La deuxième condition est que la proposition doit recueillir les signatures d'au moins 10% du corps électoral, soit 4,8 millions d'électeurs. « Cette initiative n'a pas d'effet suspensif », indique Olivier Rozenberg.« Rien n'empêche le gouvernement de mettre en application certaines dispositions. Le RIP n'empêche pas la promulgation du texte », ajoute le chercheur en science-politique à Paris. De son côté, Jean-Yves Dormagen estime que que « le RIP a été pensé pour être inapplicable. Le nombre de députés à rassembler est élevé même s'il est possible de rassembler un nombre de parlementaires suffisant sur ce sujet. En revanche, le nombre de signatures de citoyens à obtenir est très difficile. En effet, il faut s'engager dans une démarche en ligne, donner ses coordonnées. C'est une procédure coûteuse et publique », ajoute-t-il.
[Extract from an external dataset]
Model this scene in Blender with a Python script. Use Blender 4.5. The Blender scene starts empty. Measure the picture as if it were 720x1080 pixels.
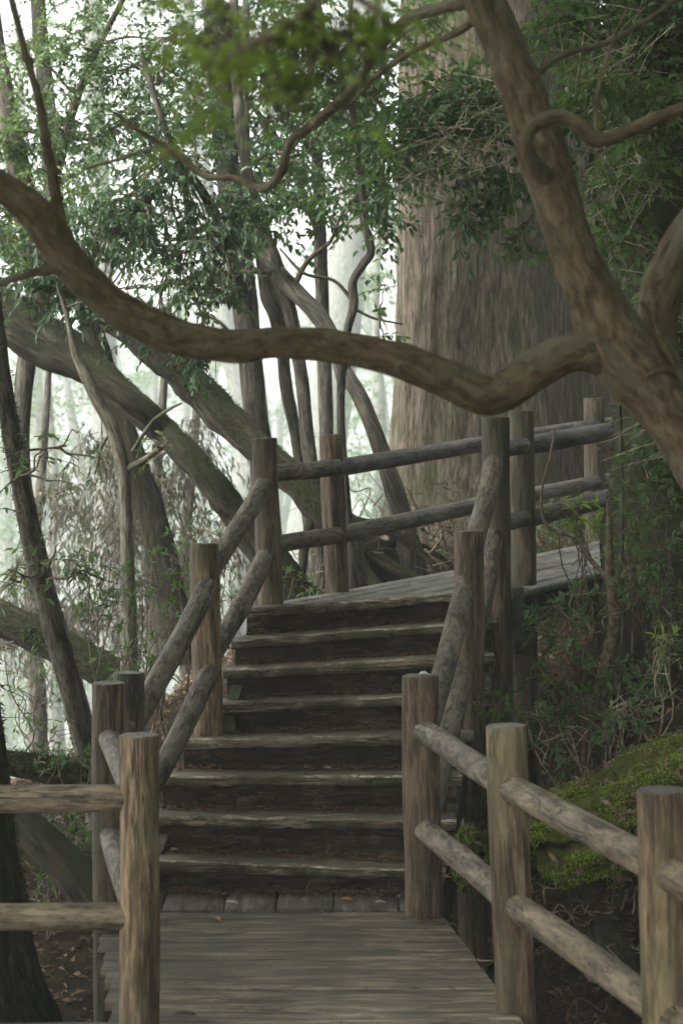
import bpy, math, random
import numpy as np
from mathutils import Vector, Matrix, noise as mnoise

random.seed(7)
RNG = np.random.default_rng(11)
SC = bpy.context.scene
COL = SC.collection

# ------------------------------------------------------------------ camera model
H = 1.90                     # eye height above the lower deck (z = 0)
F = 2200.0                   # focal length in pixels of the 720 x 1080 picture
TH = math.atan(75 / F)       # the camera looks a little downwards


def P(px, py, D):
    """world point seen at pixel (px, py) at the distance D in front of the camera"""
    u = (px - 360) / F
    v = (540 - py) / F
    t = D / (math.cos(TH) + v * math.sin(TH))
    return Vector((t * u, D, H + t * (v * math.cos(TH) - math.sin(TH))))


def S(D):
    return F / D


# ------------------------------------------------------------------ scene bookkeeping
def tag(o, label=None, cat=None, group=None, kind=None):
    if label: o['label'] = label
    if cat: o['category'] = cat
    if group: o['group'] = group
    if kind: o['kind'] = kind
    return o


def thing(name, label, cat, loc, group=None):
    o = bpy.data.objects.new(name, None)
    o.empty_display_size = 0.2
    o.location = loc
    COL.objects.link(o)
    return tag(o, label, cat, group)


def attach(o, parent):
    if parent is not None:
        o.parent = parent
        o.matrix_parent_inverse = Matrix.Translation(-root_loc(parent))
    return o


def root_loc(p):
    v = Vector((0, 0, 0))
    while p is not None:
        if p.type == 'EMPTY':
            v += Vector(p.location)
        p = p.parent
    return v


class Buf:
    """collects vertices and faces (quads / triangles) for one mesh"""
    def __init__(self):
        self.v = []; self.f = []; self.m = []; self.a = []; self.n = 0; self.has = False

    def add(self, verts, faces, mat=0, attr=None):
        verts = np.asarray(verts, dtype=np.float32).reshape(-1, 3)
        self.v.append(verts)
        if attr is None: self.a.append(np.zeros((len(verts), 3), dtype=np.float32))
        else: self.a.append(np.asarray(attr, dtype=np.float32).reshape(-1, 3)); self.has = True
        faces = np.asarray(faces, dtype=np.int64)
        self.f.append(faces + self.n)
        self.m.append(np.full(len(faces), mat, dtype=np.int32))
        self.n += len(verts)

    def build(self, name, mats, parent=None, smooth=True, offset=None, origin=None):
        V = np.concatenate(self.v)
        if origin is not None:
            V = V - np.array(origin, dtype=np.float32)
        loops = np.concatenate([f.ravel() for f in self.f]).astype(np.int32)
        sizes = np.concatenate([np.full(len(f), f.shape[1], dtype=np.int32) for f in self.f])
        starts = np.concatenate([[0], np.cumsum(sizes)[:-1]]).astype(np.int32)
        mi = np.concatenate(self.m)
        me = bpy.data.meshes.new(name)
        me.vertices.add(len(V)); me.vertices.foreach_set('co', V.ravel())
        me.loops.add(len(loops)); me.loops.foreach_set('vertex_index', loops)
        me.polygons.add(len(sizes)); me.polygons.foreach_set('loop_start', starts)
        me.polygons.foreach_set('loop_total', sizes)
        me.polygons.foreach_set('material_index', mi)
        me.polygons.foreach_set('use_smooth', np.full(len(sizes), bool(smooth)))
        me.update(calc_edges=True)
        if self.has:
            at = me.attributes.new('grain', 'FLOAT_VECTOR', 'POINT')
            at.data.foreach_set('vector', np.concatenate(self.a).ravel())
        if not isinstance(mats, (list, tuple)): mats = [mats]
        for m in mats: me.materials.append(m)
        o = bpy.data.objects.new(name, me)
        COL.objects.link(o)
        if origin is not None: o.location = origin
        return attach(o, parent)


def nz(x, y, z=0.0):
    return mnoise.noise((x, y, z))


# ------------------------------------------------------------------ geometry helpers
def spline(pts, sub=6):
    """Catmull-Rom through rows of numbers"""
    A = np.array(pts, dtype=float)
    if len(A) < 3:
        t = np.linspace(0, 1, sub * 2)[:, None]
        return A[0] * (1 - t) + A[-1] * t
    E = np.vstack([2 * A[0] - A[1], A, 2 * A[-1] - A[-2]])
    out = []
    for i in range(1, len(E) - 2):
        p0, p1, p2, p3 = E[i - 1], E[i], E[i + 1], E[i + 2]
        for k in range(sub):
            t = k / sub
            out.append(0.5 * ((2 * p1) + (-p0 + p2) * t + (2 * p0 - 5 * p1 + 4 * p2 - p3) * t * t
                              + (-p0 + 3 * p1 - 3 * p2 + p3) * t ** 3))
    out.append(A[-1])
    return np.array(out)


def tube(buf, pts, rad, sides=10, rough=0.0, freq=3.0, seed=0.0, mat=0, lobes=0.0, cap=True):
    """tapered tube along pts (N,3) with radii rad (N); rough = relative radial noise"""
    pts = np.asarray(pts, dtype=float); rad = np.asarray(rad, dtype=float)
    n = len(pts)
    T = np.gradient(pts, axis=0)
    T /= np.linalg.norm(T, axis=1)[:, None] + 1e-9
    ref = np.array([0.0, 0.0, 1.0]) if abs(T[0][2]) < 0.9 else np.array([1.0, 0.0, 0.0])
    N = np.cross(T[0], ref); N /= np.linalg.norm(N)
    ang = np.arange(sides) * 2 * np.pi / sides
    V = np.zeros((n, sides, 3)); AT = np.zeros((n, sides, 3))
    s = seed * 1.7
    for i in range(n):
        N = N - T[i] * np.dot(N, T[i]); N /= np.linalg.norm(N) + 1e-9
        B = np.cross(T[i], N)
        if i: s += np.linalg.norm(pts[i] - pts[i - 1])
        ring = np.cos(ang)[:, None] * N + np.sin(ang)[:, None] * B
        r = np.full(sides, rad[i])
        if rough > 0:
            for k in range(sides):
                d = ring[k]
                q = pts[i] + d * rad[i]
                a = nz(q[0] * freq + seed, q[1] * freq, q[2] * freq)
                b = nz(q[0] * freq * 3.1 + seed, q[1] * freq * 3.1 + 7, q[2] * freq * 3.1)
                r[k] *= 1 + rough * (a + 0.5 * b)
                if lobes:
                    r[k] *= 1 + lobes * math.sin(ang[k] * 3 + seed + s * 1.3)
        V[i] = pts[i] + ring * r[:, None]
        AT[i, :, 0] = np.cos(ang) * rad[i] + seed; AT[i, :, 1] = np.sin(ang) * rad[i]; AT[i, :, 2] = s
    i0 = np.arange(n - 1)[:, None] * sides
    k = np.arange(sides)[None, :]
    k2 = (k + 1) % sides
    q = np.stack([i0 + k, i0 + k2, i0 + sides + k2, i0 + sides + k], -1).reshape(-1, 4)
    base = buf.n
    buf.add(V.reshape(-1, 3), q, mat, AT)
    if cap:
        for row, ctr, flip in ((0, pts[0], True), (n - 1, pts[-1], False)):
            ring = V[row]
            tris = []
            for j in range(sides):
                a, b = j, (j + 1) % sides
                tris.append((sides, b, a) if flip else (a, b, sides))
            buf.add(np.vstack([ring, ring.mean(0)[None]]), tris, mat, np.vstack([AT[row], AT[row].mean(0)[None]]))


def pix_path(rows, sub=6):
    """rows of (px, py, depth, width in px) -> world points and radii"""
    A = []
    for r in rows:
        p = P(r[0], r[1], r[2])
        A.append((p.x, p.y, p.z, r[3] / 2 / S(r[2])))
    B = spline(A, sub)
    return B[:, :3], np.maximum(B[:, 3], 0.0015)


def box_pts(c, faces_only=False):
    f = [(0, 3, 2, 1), (4, 5, 6, 7), (0, 1, 5, 4), (1, 2, 6, 5), (2, 3, 7, 6), (3, 0, 4, 7)]
    return c, f


def hexa(buf, lower, upper, mat=0):
    """lower / upper: four corners each, counter-clockwise from above"""
    V = [tuple(p) for p in lower] + [tuple(p) for p in upper]
    buf.add(V, [(0, 3, 2, 1), (4, 5, 6, 7), (0, 1, 5, 4), (1, 2, 6, 5), (2, 3, 7, 6), (3, 0, 4, 7)], mat)


def board(buf, p0, p1, width_dir, width, thick, up=Vector((0, 0, 1)), mat=0, segs=14, wob=0.004, seed=0.0, round_=0.006, skew0=0.0, skew1=0.0, front=None):
    """worn timber board from p0 to p1 (its centre line on the top face), with a rounded section"""
    p0, p1 = Vector(p0), Vector(p1)
    d = (p1 - p0)
    L = d.length
    dn = d.normalized()
    wd = Vector(width_dir).normalized()
    r = min(round_, thick * 0.4)
    w2 = width / 2
    prof = [(-w2, -r), (-w2 + r, 0), (-w2 * 0.33, 0), (w2 * 0.33, 0), (w2 - r, 0), (w2, -r), (w2, -thick + r), (w2 - r, -thick),
            (-w2 + r, -thick), (-w2, -thick + r)]
    m = len(prof)
    V = []
    for i in range(segs + 1):
        t = i / segs
        c = p0 + d * t
        for (a, b) in prof:
            j1 = nz(t * L * 2.3 + seed, a * 9, b * 9) * wob
            j2 = nz(t * L * 6.5 + seed + 31, a * 22, b * 16) * wob * 0.8
            if front is not None: j2 += max(0, nz(t * L * 17 + seed, a * 30, b * 40) - .12) * wob * 1.5
            e = 0.0
            q = c + dn * (a * (skew0 * (1 - t) + skew1 * t)) + wd * (a + (j1 + j2) * (1 if abs(a) > w2 * 0.7 else 0.2)) + up * (b + j2 * 0.7 + j1 * 0.4)
            V.append(tuple(q))
    fcs = []
    for i in range(segs):
        for k in range(m):
            k2 = (k + 1) % m
            fcs.append((i * m + k, i * m + k2, (i + 1) * m + k2, (i + 1) * m + k))
    if front is None: buf.add(V, fcs, mat)
    else:
        fr = [q for n_, q in enumerate(fcs) if n_ % m in (m - 1, m - 2)]
        hi_strip = [q for n_, q in enumerate(fcs) if n_ % m == 0]
        buf.add(V, [q for n_, q in enumerate(fcs) if n_ % m not in (m - 1, m - 2, 0)], mat)
        buf.f.append(np.asarray(hi_strip, dtype=np.int64) + buf.n - len(V)); buf.m.append(np.full(len(hi_strip), front + 1, dtype=np.int32))
        buf.f.append(np.asarray(fr, dtype=np.int64) + buf.n - len(V)); buf.m.append(np.full(len(fr), front, dtype=np.int32))
    for row in (0, segs):
        ring = [V[row * m + k] for k in range(m)]
        c = np.mean(np.array(ring), 0)
        tr = [((m, k, (k + 1) % m) if row == 0 else ((k + 1) % m, k, m)) for k in range(m)]
        buf.add(ring + [tuple(c)], tr, mat)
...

Vers un durcissement et une radicalisation du mouvement social ?
Après deux mois de mobilisations partout en France, l'annonce du 49-3 en fin de semaine a fait l'effet d'une bombe. A Paris, les scènes de violences et d'embrasement social ont ravivé les craintes d'une radicalisation du mouvement de contestation dans les semaines à venir. Vendredi matin, le ministre de l'Intérieur Gérald Darmanin avait convoqué tous les préfets par visioconférence pour une réunion spéciale. De leur côté, les syndicats ont appelé à une nouvelle grève le jeudi 23 mars.
En ce début de semaine, la colère est loin d'être retombée. Des manifestations sur des échangeurs routiers ou sur les rocades de plusieurs villes ont entraîné des ralentissements ou des blocages de la circulation, comme à Rennes où des feux de palettes ont été allumés sur la rocade sud. Dans le transport aérien ou ferroviaire, plusieurs vols et trains ont été annulés.« Le mouvement social peut se durcir, prévient Olivier Rosenberg. Le 49-3 a un retentissement important dans l'opinion. Il alimente le sentiment d'un passage en force même s'il est légal. On peut s'attendre à une forme de radicalisation », alerte l'enseignant à l'Institut d'études politiques (IEP) de Paris. Les prochains jours promettent d'être brûlants.